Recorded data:
************

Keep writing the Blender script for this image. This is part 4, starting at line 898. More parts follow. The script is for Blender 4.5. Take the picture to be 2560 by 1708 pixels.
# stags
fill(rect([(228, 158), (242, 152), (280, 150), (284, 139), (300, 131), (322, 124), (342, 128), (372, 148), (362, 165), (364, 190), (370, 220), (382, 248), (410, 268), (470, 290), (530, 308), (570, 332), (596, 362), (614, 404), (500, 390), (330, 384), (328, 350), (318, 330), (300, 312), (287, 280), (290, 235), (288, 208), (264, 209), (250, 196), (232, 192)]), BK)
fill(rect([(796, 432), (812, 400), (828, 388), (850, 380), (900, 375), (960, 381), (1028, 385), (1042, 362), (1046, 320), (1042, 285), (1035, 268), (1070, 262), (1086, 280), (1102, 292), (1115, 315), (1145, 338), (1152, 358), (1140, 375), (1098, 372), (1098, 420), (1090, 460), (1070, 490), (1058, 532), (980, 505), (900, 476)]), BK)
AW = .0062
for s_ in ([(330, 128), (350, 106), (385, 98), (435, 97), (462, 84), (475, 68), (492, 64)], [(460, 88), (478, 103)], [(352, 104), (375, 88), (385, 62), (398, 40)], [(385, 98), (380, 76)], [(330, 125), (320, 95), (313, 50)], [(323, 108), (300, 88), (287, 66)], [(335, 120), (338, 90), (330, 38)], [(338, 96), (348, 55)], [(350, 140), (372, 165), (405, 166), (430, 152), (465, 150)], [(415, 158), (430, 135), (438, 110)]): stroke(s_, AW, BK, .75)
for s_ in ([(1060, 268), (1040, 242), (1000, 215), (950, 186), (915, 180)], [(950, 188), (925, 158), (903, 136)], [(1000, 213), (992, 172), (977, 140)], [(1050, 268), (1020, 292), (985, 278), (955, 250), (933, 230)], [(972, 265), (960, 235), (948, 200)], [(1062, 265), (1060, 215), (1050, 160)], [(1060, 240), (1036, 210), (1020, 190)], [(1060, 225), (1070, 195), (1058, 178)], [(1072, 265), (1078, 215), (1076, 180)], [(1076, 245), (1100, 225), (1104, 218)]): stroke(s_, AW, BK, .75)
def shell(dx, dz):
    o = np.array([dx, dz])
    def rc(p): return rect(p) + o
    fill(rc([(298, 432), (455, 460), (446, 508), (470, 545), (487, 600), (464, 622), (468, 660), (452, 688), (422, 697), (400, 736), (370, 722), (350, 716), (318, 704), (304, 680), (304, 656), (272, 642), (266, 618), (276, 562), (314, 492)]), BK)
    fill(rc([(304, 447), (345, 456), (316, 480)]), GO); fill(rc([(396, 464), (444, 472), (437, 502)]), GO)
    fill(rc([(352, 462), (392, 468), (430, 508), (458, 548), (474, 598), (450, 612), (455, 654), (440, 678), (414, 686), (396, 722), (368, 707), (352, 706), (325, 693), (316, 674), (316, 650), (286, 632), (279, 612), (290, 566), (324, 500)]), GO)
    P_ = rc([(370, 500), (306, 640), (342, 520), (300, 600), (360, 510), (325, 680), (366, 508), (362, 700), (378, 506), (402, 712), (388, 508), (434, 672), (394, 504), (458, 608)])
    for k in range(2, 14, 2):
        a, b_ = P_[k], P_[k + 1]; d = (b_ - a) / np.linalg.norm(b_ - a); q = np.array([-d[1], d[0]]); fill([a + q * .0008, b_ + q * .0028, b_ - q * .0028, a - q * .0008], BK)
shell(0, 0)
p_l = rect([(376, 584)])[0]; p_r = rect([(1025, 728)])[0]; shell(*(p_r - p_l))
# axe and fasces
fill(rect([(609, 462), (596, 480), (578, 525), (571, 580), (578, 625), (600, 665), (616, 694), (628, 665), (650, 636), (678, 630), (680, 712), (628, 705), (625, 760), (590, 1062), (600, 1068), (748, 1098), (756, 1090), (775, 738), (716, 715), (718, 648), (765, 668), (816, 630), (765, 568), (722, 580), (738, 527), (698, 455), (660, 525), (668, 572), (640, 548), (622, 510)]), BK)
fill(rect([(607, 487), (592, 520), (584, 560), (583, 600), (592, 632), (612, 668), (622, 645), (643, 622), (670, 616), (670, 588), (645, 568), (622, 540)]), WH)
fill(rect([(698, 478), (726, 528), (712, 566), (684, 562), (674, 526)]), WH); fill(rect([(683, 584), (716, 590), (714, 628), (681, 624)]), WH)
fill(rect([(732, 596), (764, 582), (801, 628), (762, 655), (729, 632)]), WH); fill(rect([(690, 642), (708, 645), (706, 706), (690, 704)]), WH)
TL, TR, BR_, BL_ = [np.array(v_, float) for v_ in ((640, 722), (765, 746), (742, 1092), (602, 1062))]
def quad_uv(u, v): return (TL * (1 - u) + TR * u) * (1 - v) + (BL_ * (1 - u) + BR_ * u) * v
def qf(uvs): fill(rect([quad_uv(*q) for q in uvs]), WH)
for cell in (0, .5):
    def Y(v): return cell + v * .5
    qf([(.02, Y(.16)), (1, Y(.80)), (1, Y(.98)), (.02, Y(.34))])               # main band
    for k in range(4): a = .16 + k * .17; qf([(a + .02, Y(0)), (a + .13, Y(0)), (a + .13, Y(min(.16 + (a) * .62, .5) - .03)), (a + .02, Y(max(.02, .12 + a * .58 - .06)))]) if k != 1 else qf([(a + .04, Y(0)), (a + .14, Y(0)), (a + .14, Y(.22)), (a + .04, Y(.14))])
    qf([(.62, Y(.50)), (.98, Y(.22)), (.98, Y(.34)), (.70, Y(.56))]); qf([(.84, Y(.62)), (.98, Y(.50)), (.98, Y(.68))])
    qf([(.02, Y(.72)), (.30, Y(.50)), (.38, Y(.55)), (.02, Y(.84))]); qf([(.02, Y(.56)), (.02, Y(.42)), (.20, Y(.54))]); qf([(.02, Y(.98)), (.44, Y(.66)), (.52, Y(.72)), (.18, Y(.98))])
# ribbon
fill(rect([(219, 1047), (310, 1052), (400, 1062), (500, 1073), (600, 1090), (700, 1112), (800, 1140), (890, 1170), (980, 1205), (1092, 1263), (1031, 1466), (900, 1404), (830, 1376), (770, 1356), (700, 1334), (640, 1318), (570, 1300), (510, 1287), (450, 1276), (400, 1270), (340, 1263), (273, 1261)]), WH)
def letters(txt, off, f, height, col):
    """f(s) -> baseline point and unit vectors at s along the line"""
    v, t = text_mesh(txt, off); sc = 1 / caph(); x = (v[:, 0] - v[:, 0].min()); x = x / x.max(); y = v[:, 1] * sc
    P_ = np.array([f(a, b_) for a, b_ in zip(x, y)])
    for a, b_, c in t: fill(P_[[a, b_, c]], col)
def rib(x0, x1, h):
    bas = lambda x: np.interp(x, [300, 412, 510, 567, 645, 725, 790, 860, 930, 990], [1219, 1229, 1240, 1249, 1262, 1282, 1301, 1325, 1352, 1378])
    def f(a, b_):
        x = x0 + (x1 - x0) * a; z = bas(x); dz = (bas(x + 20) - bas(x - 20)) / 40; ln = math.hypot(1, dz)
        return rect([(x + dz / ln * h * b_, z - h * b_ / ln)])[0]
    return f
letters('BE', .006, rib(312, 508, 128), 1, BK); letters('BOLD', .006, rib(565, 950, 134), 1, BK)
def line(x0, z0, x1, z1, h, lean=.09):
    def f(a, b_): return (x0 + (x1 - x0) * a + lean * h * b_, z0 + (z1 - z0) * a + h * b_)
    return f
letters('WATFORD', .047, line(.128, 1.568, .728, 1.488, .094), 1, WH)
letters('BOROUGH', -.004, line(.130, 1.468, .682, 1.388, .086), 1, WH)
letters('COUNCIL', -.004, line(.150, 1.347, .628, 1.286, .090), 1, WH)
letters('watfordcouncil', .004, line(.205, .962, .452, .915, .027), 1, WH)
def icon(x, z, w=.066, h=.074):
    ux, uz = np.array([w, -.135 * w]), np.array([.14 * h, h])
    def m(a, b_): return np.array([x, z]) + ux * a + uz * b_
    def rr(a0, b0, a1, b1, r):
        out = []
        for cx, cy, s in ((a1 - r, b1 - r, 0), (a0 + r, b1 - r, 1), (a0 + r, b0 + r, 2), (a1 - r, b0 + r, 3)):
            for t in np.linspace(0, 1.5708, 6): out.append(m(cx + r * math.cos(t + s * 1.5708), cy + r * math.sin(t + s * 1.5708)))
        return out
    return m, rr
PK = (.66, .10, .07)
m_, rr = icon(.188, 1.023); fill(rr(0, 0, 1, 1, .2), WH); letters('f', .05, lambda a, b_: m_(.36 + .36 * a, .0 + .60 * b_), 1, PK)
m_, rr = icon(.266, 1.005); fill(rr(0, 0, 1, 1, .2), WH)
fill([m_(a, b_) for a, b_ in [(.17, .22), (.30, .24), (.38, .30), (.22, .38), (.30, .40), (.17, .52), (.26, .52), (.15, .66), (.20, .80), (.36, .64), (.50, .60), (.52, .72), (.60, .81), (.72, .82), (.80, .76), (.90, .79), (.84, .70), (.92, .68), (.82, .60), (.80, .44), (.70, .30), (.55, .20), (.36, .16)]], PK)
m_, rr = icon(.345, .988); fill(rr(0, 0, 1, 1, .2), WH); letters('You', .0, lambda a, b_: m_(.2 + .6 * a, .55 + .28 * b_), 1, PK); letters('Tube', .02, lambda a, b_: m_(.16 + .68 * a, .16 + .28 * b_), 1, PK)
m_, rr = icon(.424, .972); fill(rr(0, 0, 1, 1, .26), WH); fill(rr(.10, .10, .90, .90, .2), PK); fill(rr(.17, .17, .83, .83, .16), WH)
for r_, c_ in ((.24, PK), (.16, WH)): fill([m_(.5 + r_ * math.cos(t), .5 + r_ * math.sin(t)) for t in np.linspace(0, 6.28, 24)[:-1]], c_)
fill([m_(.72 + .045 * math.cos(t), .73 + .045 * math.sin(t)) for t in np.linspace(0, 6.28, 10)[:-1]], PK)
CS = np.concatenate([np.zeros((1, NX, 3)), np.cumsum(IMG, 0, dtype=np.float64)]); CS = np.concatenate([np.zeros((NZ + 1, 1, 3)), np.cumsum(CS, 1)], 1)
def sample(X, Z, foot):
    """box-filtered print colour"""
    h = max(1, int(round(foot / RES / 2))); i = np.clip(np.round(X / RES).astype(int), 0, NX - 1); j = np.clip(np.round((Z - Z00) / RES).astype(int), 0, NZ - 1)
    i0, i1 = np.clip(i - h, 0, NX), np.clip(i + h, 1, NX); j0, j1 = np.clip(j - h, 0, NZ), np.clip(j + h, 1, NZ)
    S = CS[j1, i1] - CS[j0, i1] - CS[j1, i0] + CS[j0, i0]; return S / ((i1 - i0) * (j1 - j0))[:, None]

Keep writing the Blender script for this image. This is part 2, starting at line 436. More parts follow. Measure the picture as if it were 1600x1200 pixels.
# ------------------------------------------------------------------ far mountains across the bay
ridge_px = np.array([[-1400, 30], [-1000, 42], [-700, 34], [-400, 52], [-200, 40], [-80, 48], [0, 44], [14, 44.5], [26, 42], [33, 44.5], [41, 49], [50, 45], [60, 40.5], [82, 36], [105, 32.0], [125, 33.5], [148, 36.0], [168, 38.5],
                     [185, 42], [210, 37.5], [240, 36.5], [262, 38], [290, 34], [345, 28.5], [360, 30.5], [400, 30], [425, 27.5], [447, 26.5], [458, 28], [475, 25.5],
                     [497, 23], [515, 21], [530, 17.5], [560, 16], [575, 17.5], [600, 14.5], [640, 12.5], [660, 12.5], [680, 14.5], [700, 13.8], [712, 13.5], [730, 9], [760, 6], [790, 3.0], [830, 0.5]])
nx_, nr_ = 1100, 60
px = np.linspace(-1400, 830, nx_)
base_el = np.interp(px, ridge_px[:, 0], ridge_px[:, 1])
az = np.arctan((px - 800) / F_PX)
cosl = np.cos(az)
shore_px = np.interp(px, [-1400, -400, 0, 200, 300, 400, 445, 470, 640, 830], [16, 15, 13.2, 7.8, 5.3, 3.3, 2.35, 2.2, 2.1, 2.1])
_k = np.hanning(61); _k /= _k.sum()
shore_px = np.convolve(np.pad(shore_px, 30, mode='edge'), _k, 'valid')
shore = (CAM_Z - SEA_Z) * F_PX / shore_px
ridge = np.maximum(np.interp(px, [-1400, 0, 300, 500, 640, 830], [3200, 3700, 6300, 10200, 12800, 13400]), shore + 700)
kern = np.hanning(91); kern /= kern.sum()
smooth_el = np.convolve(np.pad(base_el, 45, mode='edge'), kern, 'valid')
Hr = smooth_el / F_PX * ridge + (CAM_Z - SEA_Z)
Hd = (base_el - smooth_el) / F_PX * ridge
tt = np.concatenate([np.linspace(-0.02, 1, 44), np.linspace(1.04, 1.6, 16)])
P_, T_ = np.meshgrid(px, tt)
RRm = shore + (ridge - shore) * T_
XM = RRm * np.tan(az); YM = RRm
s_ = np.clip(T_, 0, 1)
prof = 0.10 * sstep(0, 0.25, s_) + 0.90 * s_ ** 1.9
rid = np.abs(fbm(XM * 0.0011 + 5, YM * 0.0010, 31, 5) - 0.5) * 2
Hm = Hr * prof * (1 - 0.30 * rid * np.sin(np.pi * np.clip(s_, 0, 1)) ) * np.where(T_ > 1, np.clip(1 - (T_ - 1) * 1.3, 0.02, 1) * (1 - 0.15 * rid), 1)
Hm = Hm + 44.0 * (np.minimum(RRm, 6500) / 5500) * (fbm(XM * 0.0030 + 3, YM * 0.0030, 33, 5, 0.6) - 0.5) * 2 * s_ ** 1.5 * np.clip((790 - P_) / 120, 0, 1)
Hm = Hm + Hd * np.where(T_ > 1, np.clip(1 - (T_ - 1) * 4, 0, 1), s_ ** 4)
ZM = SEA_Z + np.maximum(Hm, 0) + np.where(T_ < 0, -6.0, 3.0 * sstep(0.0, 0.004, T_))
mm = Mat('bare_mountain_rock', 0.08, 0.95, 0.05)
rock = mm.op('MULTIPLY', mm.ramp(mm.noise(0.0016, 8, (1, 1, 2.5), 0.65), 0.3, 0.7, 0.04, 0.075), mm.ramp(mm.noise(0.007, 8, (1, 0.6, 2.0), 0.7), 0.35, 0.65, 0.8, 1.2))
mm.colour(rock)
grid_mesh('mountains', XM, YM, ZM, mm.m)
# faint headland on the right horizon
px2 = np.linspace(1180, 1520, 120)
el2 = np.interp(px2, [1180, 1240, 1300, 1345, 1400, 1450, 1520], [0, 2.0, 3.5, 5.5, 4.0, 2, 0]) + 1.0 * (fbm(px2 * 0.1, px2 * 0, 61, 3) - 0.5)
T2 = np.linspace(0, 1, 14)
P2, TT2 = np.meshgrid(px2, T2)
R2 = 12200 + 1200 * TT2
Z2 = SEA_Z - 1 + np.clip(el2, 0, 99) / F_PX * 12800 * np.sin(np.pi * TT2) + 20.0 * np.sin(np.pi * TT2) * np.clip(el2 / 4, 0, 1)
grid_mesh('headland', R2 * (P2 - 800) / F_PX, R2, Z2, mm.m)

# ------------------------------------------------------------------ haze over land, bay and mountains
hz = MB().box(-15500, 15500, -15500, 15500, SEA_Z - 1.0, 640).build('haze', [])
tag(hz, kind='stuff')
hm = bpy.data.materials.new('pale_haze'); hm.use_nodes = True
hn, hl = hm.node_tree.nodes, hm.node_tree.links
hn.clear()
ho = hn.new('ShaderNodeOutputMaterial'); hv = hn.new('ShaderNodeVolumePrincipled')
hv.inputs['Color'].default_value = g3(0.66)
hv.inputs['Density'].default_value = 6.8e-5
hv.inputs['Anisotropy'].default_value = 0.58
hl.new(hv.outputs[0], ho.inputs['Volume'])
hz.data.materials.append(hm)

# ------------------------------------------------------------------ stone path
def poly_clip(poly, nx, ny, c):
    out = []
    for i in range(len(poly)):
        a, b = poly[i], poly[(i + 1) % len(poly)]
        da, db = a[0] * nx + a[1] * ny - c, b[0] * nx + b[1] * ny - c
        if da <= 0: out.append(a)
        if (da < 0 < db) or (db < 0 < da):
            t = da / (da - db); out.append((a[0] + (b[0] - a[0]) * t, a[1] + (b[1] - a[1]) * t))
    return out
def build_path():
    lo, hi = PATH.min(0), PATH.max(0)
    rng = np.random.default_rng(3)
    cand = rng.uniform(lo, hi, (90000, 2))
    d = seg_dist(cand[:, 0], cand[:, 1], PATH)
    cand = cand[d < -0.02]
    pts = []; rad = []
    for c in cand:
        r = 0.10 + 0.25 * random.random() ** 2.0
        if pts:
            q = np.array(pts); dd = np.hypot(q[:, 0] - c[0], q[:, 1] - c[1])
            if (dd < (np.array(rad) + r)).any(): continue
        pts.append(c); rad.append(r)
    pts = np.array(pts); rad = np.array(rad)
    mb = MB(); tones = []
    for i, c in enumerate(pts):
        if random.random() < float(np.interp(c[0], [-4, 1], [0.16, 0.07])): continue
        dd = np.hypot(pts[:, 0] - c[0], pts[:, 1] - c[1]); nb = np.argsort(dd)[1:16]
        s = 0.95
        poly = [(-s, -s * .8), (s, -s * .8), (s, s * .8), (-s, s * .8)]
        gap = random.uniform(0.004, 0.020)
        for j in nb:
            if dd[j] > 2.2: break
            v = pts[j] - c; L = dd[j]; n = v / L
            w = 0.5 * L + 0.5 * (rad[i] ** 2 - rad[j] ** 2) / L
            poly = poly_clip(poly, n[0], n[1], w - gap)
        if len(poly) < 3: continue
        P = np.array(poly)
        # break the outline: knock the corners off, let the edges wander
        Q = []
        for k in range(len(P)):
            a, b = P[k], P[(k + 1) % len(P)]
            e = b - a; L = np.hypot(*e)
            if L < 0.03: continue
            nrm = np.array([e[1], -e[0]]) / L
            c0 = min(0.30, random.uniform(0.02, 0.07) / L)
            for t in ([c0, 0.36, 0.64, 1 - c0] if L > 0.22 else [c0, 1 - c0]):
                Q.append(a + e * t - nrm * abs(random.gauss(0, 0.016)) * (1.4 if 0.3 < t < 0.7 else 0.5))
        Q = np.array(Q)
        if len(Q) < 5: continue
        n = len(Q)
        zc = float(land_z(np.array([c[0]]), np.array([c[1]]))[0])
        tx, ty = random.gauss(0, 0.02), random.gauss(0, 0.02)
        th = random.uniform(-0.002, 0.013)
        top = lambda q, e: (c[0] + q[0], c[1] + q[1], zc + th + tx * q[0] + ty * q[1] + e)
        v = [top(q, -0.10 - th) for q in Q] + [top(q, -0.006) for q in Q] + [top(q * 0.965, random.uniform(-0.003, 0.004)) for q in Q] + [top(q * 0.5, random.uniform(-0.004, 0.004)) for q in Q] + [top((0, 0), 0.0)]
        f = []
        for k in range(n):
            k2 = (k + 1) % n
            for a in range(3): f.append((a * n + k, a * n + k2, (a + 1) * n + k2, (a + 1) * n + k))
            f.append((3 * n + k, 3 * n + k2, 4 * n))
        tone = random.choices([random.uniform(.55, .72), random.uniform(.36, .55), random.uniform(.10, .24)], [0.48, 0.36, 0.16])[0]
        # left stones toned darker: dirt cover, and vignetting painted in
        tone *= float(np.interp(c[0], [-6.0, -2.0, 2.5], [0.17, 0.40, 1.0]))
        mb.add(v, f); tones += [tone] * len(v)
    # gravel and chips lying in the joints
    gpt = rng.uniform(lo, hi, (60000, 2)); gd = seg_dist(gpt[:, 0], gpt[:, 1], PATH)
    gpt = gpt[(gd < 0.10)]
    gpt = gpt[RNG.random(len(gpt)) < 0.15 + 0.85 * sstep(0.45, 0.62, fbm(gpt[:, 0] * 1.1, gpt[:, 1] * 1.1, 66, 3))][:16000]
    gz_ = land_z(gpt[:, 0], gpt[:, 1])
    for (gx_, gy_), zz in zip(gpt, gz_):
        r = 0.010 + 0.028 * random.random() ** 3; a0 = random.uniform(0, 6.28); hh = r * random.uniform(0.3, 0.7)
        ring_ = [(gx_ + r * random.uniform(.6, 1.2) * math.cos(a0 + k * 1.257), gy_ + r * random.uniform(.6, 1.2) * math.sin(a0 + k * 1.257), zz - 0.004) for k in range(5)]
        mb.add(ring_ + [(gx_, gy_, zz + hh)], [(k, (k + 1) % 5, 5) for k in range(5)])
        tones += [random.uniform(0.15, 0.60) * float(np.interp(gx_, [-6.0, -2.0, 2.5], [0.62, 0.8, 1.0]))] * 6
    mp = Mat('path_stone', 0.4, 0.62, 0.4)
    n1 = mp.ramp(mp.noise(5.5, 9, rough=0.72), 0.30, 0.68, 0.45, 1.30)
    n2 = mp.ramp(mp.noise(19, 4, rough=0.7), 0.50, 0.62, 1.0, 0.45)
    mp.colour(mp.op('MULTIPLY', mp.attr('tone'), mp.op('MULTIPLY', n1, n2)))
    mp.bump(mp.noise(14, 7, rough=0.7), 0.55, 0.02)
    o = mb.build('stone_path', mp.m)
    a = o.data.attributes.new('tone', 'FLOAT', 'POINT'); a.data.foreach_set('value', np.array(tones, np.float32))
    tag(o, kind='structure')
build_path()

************

Locate the line with "a = o.data.attributes.new('tone', 'FLOAT', 'POINT');" in the entries above; extract it and every line after it, verbatim.

    a = o.data.attributes.new('tone', 'FLOAT', 'POINT'); a.data.foreach_set('value', np.array(tones, np.float32))
    tag(o, kind='structure')
build_path()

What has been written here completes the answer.